Given instruction> Find the lines that contain the word "this" and copy each one.

Data section>
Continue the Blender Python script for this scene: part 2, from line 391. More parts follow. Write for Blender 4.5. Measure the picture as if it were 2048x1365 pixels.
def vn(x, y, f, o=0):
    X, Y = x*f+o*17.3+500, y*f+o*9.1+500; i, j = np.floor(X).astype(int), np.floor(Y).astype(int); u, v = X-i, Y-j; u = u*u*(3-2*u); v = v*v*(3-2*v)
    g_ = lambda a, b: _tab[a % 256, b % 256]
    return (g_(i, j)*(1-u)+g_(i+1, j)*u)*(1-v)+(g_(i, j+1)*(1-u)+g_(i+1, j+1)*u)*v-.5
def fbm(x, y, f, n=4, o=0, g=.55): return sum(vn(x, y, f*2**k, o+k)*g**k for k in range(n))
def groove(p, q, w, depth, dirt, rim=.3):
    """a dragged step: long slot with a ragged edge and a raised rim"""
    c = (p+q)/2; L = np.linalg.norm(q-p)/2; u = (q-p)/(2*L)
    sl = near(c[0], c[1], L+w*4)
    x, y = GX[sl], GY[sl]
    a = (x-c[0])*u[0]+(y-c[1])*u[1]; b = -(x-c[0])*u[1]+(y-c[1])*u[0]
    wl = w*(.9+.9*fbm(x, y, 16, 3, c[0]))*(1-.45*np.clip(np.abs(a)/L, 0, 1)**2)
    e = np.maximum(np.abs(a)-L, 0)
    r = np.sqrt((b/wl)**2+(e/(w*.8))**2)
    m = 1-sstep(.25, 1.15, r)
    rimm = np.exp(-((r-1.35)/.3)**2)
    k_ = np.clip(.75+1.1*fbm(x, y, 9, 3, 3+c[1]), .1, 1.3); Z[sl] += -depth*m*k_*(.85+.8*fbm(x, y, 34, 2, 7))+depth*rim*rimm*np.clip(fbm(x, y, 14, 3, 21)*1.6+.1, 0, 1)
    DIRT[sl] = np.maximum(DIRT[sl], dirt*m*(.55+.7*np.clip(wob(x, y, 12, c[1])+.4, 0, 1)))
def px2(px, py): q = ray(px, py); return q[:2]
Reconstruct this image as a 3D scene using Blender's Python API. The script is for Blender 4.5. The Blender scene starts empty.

Correct response>
Continue the Blender Python script for this scene: part 2, from line 391. More parts follow. Write for Blender 4.5. Measure the picture as if it were 2048x1365 pixels.
Reconstruct this image as a 3D scene using Blender's Python API. The script is for Blender 4.5. The Blender scene starts empty.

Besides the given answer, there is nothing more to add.